L'Europa generatrice di benessere
Perché è da imitare chi ha raccolto la sfida globalizzatrice
La classica retorica europeista non funziona più: quella sulla pace conquistata, quella su un patrimonio ideale comune, eccetera. Meglio forse ricordare, in mezzo alle turbolenze attuali, che il processo comunitario ha contribuito per cinquant’anni a mettere in moto una grande macchina generatrice di benessere. E’ quanto fa, con approccio pragmatico e fattuale, un rapporto appena pubblicato dalla banca spagnola BBVA, firmato da autori “istituzionali” di prestigio come Indermit Gill (direttore delle Politiche per lo sviluppo alle dipendenze del capoeconomista della Banca mondiale), Martin Kaiser (Country director brasiliano per la stessa Banca mondiale) e Naotaka Sugawara (economista al Fondo monetario internazionale).
Tra il 1950 e il 1973, scrivono, i redditi di 100 milioni di europei occidentali si sono allineati rapidamente a quelli degli Stati Uniti. Nei successivi due decenni, altri 100 milioni di cittadini dell’Europa meridionale hanno superato la soglia di un “reddito elevato”. Negli ultimi 25 anni, infine, è toccato agli europei dell’est trarre beneficio da quella che gli autori chiamano la “Macchina della Convergenza europea”. Il chiacchiericcio mediatico-politico rischia di far passare in secondo piano un fatto indiscutibile: “Il commercio e la finanza sono i due elementi del modello economico europeo che sono stati più strettamente legati al raggiungimento di questi obiettivi”. Tanto che nel 2008, quindi alla vigilia della crisi, circa la metà del commercio di beni di tutto il pianeta coinvolgeva in qualche modo il nostro Vecchio continente. Tutto bene, dunque? Nient’affatto. Già prima della recente crisi, osservano gli autori del rapporto, era visibile un calo marcato della produttività in alcuni paesi europei: “Se è vero che Grecia, Italia, Portogallo e Spagna hanno creato molti posti di lavoro tra il 2002 e il 2008, certo è che questi nascevano tutti nell’ambito di attività cicliche, come le costruzioni, o in imprese micro o piccole con bassa produttività”.

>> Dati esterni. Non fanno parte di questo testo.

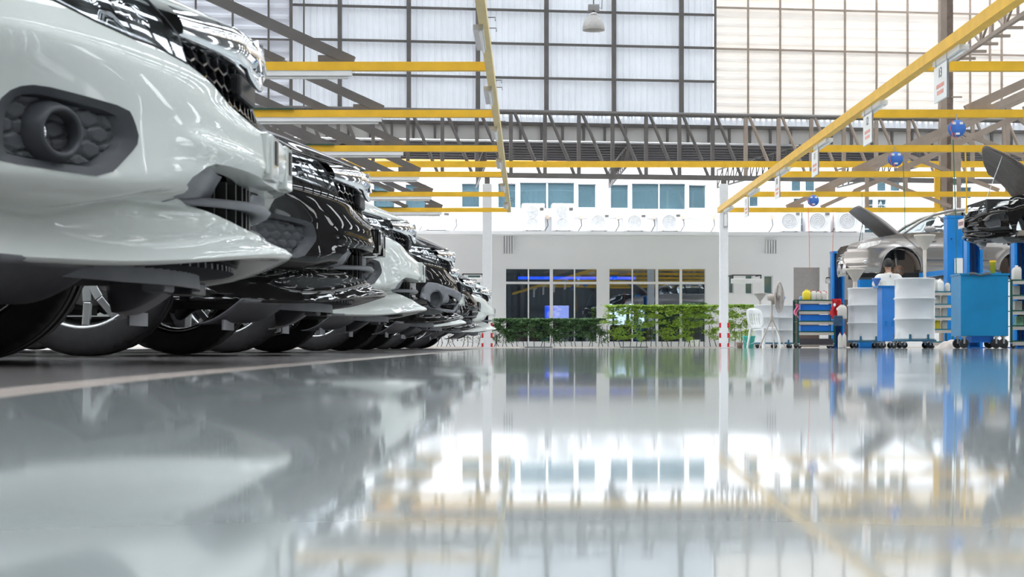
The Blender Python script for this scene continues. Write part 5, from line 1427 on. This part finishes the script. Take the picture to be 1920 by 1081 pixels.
# nose across the front
def nose(u, q):
    z = .235 + (.80 - .235) * q; x_ = interp([(.2, .04), (.30, .0), (.45, .0), (.60, .035), (.70, .08), (.80, .14)], z)
    y = -.5 + 1.0 * u
    return Vector((x_ + .07 * (abs(y) / .5) ** 2 - .04, HWD + y * 1.0, z))
MB().grid(nose, 20, 16).build('front_bumper', M_silver, t)
gr = MB()
for k in range(3): gr.beam((-.0 + .03 * k, HWD - .40, .62 + .06 * k), (-.0 + .03 * k, HWD + .32, .62 + .06 * k), .03, .022)
gr.build('grille_bars', M_chrome, t)
MB().bbox((-.03, HWD - .30, .40), (.0, HWD + .30, .52)).build('lower_grille', M_black, t)
hl = [cv(*p) for p in ((1609, 466), (1617, 456), (1642, 451), (1655, 450), (1648, 458), (1625, 465))]
fN = csurf(-1)
h_ = patch(hl, [], .03, lambda x, z: fN(x, z) + Vector((-.012, -.014, 0))).build('headlight', mat('clear headlight', (.75, .72, .68), .12, nz=.35, ns=18, coat=1), t)
MB().sphere(fN(*cv(1624, 490)) + Vector((0, -.0, 0)), .05, 10, (1, .4, .8)).build('fog_lamp', M_chrome, t)
# engine bay, open bonnet
MB().bbox((.50, .35, .60), (1.35, 1.40, .90)).build('engine_bay', M_ubody, t)
hp = [cv(*p) for p in ((1614, 393), (1614, 388), (1618, 385), (1628, 385), (1640, 389), (1692, 431), (1695, 438), (1664, 443), (1658, 441), (1640, 421), (1626, 403))]
def hs(x, z):  # bonnet skin: outer face is lit from above, dished inner face below
    return Vector((x, 0, z))
hinge = cv(1694, 437); tip = cv(1617, 386)
def bonnet(u, q):
    # u along hinge->tip, q across
    v = -1 + 2 * q; wd = .72 - .10 * u ** 3
    x = hinge[0] + (tip[0] - hinge[0]) * u; z = hinge[1] + (tip[1] - hinge[1]) * u
    n = Vector((tip[1] - hinge[1], hinge[0] - tip[0])).normalized()
    k = .07 * math.sin(PI * min(1, u * .9 + .05)) * (1 - .9 * abs(v) ** 3) - .16 * abs(v) ** 2.5 * (1 - u * .7) + .03
    return Vector((x + n.x * k * .9, HWD + v * wd, z + n.y * k * .9))
MB().grid(bonnet, 22, 20).build('bonnet', mat('bonnet inner grey', (.17, .155, .15), .45, .3, nz=.1), t, solid=.045, off=-1)
MB().tube([(.35, HWD - .3, .92), (.45, HWD - .35, 1.50)], .008, 6).build('bonnet_stay', M_black, t)
# greenhouse
apil = [cv(1692, 439), cv(1706, 430), cv(1730, 414), cv(1757, 400)]
rl_ = [cv(1757, 400), cv(1790, 392.5), cv(1830, 389), cv(1880, 388.5), cv(1930, 391), cv(1955, 396)]
def inw(z): return .12 + .20 * sstep(1.05, 1.75, z)
def gw(s, x, z): return Vector((x, HWD + s * (HWD - inw(z)), z))
roofpts = rl_
MB().grid(lambda u, q: (lambda x, z: Vector((x, HWD + (q * 2 - 1) * (HWD - .30), z - .07 * abs(q * 2 - 1) ** 3)))(interp([(0, roofpts[0][0]), (1, roofpts[-1][0])], u), interp([((p[0] - roofpts[0][0]) / (roofpts[-1][0] - roofpts[0][0]), p[1]) for p in roofpts], u)), 20, 12).build('roof', M_silver, t)
MB().grid(lambda u, q: (lambda a: Vector((interp([(0, apil[0][0]), (1, apil[-1][0])], u), HWD + (q * 2 - 1) * (HWD - .14 - .15 * u), interp([(0, apil[0][1]), (.3, apil[1][1]), (.6, apil[2][1]), (1, apil[3][1])], u) + .03 * (1 - (q * 2 - 1) ** 2))))(0), 10, 12).build('windscreen', M_gl, t)
for s in (-1, 1):
    MB().tube([gw(s, *p) for p in apil + rl_[1:]] , .035, 8).build('pillar_rail', M_silver, t)
    for px_, pz_ in (((1843, 434), (1838, 391)), ((1925, 433), (1915, 391))): MB().beam(gw(s, *cv(*px_)), gw(s, *cv(*pz_)), .05, .09).build('door_pillar', M_black, t)
    win = [cv(*p) for p in ((1712, 436), (1745, 413), (1780, 397), (1830, 393), (1880, 392), (1930, 395), (1950, 430))]
    patch(win, [], .2, lambda x, z: gw(s, x, z)).build('side_window', M_gl, t)
    MB().beam(gw(s, *cv(1712, 436.5)), gw(s, *cv(1950, 431)), .03, .03).build('belt_trim', M_chrome, t)
MB().bbox((1.9, .3, .75), (2.4, 1.5, 1.05)).build('front_seats', M_black, t, bevel=.08)
for y in (.45, 1.35): MB().box((2.25, y, 1.25), (.16, .45, .62), ry=R(-12)).build('seat_back', mat('seat fabric', (.15, .14, .14), .8), t, bevel=.05)
MB().bbox((1.35, .2, .85), (1.75, 1.6, 1.08)).build('dashboard', M_black, t, bevel=.05)
mv = MB(); cm = fN(*cv(1740, 430)); mv.sphere(cm + Vector((.02, -.16, .0)), .12, 12, (1.15, .55, .62)); mv.beam(cm + Vector((0, .12, -.05)), cm + Vector((0, -.12, -.04)), .06, .04)
mv.build('door_mirror', M_silver, t)
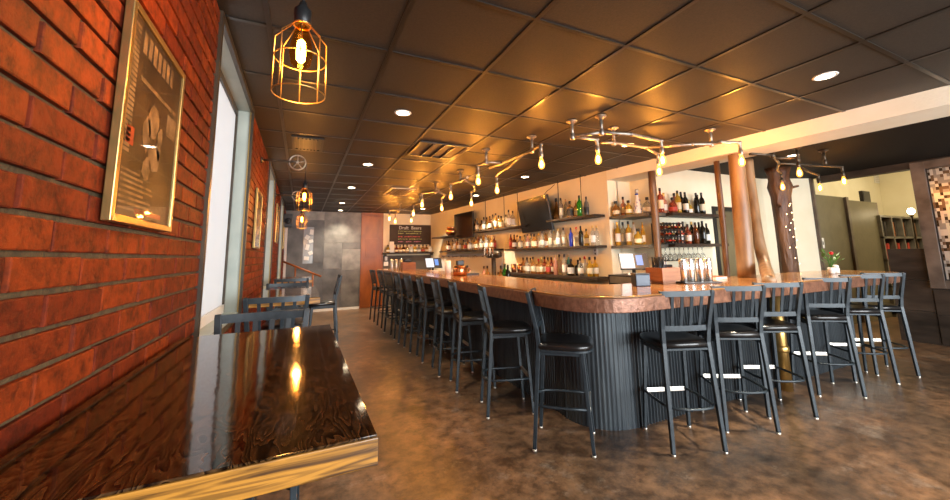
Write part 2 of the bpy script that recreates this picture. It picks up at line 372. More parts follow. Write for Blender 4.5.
# brick wall: every brick is geometry in one wall
verts, faces, tint, mi = [], [], [], []
def qbox(lo, hi):
    b = len(verts)
    for x in (lo[0], hi[0]):
        for y in (lo[1], hi[1]):
            for z in (lo[2], hi[2]): verts.append((x, y, z))
    for f in ((0, 1, 3, 2), (4, 6, 7, 5), (0, 4, 5, 1), (2, 3, 7, 6), (0, 2, 6, 4), (1, 5, 7, 3)):
        faces.append([b+k for k in f]); tint.append(0); mi.append(0)
X_W = -.4
qbox((-.515, -3, 0), (X_W-.012, FAR, Z0)); qbox((-.515, -3, Z1), (X_W-.012, FAR, CEIL))
yy = -3
for a, b in (W1, W2, W3): qbox((-.515, yy, Z0), (X_W-.012, a, Z1)); yy = b
qbox((-.515, yy, Z0), (X_W-.012, FAR, Z1))
rnd = random.Random(3)
P_, H_, G_ = .215, .065, .011
for k in range(0, 39):
    z0 = 1.41-.065*21+H_*k+G_/2; z1 = min(z0+H_-G_, CEIL)
    if z0 > CEIL-.01: break
    st = -1.5+(P_/2 if k % 2 else 0)+.075
    n = int((FAR-st)/P_)+1
    for i in range(n):
        ya = st+i*P_+G_/2; yb = min(ya+P_-G_, FAR)
        pieces = [(ya, yb)]
        if z1 > Z0 and z0 < Z1:
            for a, b in (W1, W2, W3):
                np_ = []
                for (p, q) in pieces:
                    if q <= a or p >= b: np_.append((p, q)); continue
                    if p < a-.02: np_.append((p, a))
                    if q > b+.02: np_.append((b, q))
                pieces = np_
        for p, q in pieces:
            if q-p < .02: continue
            h = .001+rnd.random()*.003; c = .0025; t = rnd.random()
            b = len(verts); x0 = X_W-.012; x1 = X_W-.001+h-.003
            jz = (rnd.random()-.5)*.003
            za, zb = z0+jz, z1+jz
            for (x, cc) in ((x0, 0), (x1-c*.6, 0), (x1, c)):
                verts.extend([(x, p+cc, za+cc), (x, q-cc, za+cc), (x, q-cc, zb-cc), (x, p+cc, zb-cc)])
            for r in (0, 4):
                for s_ in range(4):
                    faces.append([b+r+s_, b+r+(s_+1) % 4, b+r+4+(s_+1) % 4, b+r+4+s_]); tint.append(t); mi.append(1)
            faces.append([b+8, b+9, b+10, b+11]); tint.append(t); mi.append(1)
me = bpy.data.meshes.new('wall_left'); me.from_pydata(verts, [], faces); me.materials.append(M['mortar']); me.materials.append(M['brick'])
at = me.attributes.new('tint', 'FLOAT', 'FACE')
at.data.foreach_set('value', tint); me.polygons.foreach_set('material_index', mi); me.update()
wl = bpy.data.objects.new('wall_left', me); C.objects.link(wl); struct(wl)

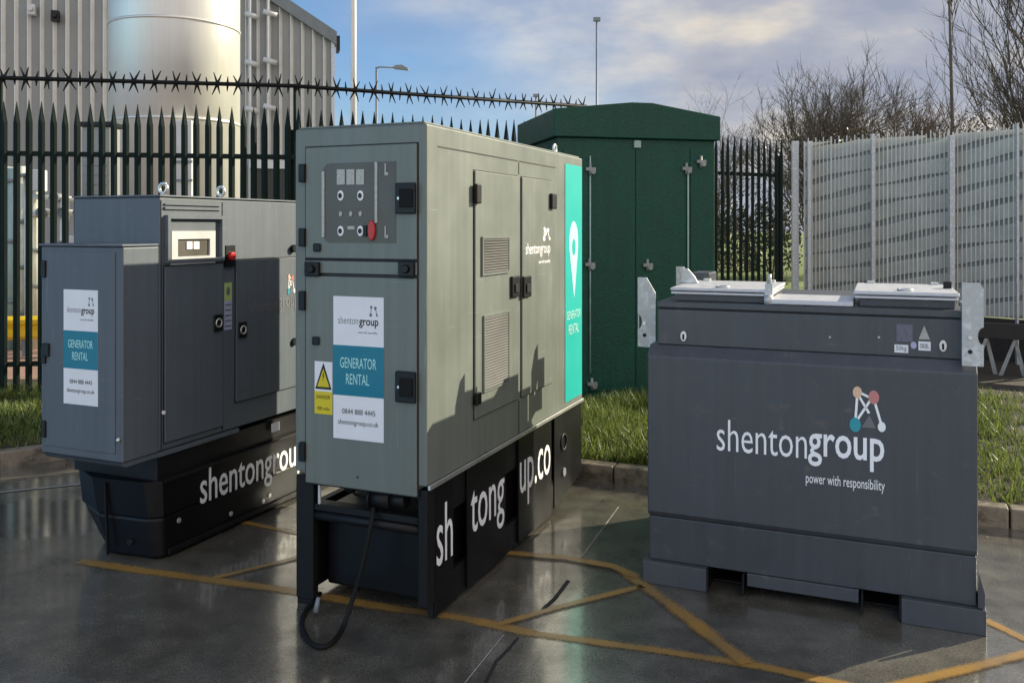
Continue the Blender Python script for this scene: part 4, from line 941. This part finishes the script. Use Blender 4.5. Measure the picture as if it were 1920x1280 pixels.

L’eccessiva regolamentazione dei mercati dei prodotti e del lavoro sono stati tra le ragioni di questo indietreggiamento, così come il gap di innovazione creatosi con gli Stati Uniti, leader tecnologico del pianeta. Dal 2008, poi, la performance europea è stata pessima nel complesso, osservano gli autori, che si soffermano pure sui non pochi punti deboli dell’attuale governance economica (tra Unione bancaria zoppa, Unione fiscale inesistente, Unione dei capitali inceppata, eccetera). Se si abbandonano i dati aggregati e ci si concentra su quei paesi (come Germania e Spagna) che più hanno apertamente hanno accolto le sfide della globalizzazione (su welfare e lavoro, per esempio), il panorama è più confortante. Da qui si dovrebbe (ri)cominciare per evitare di illuderci sul decimale in più o in meno di spesa pubblica da strappare a Bruxelles e che nulla risolverà nel medio-lungo termine.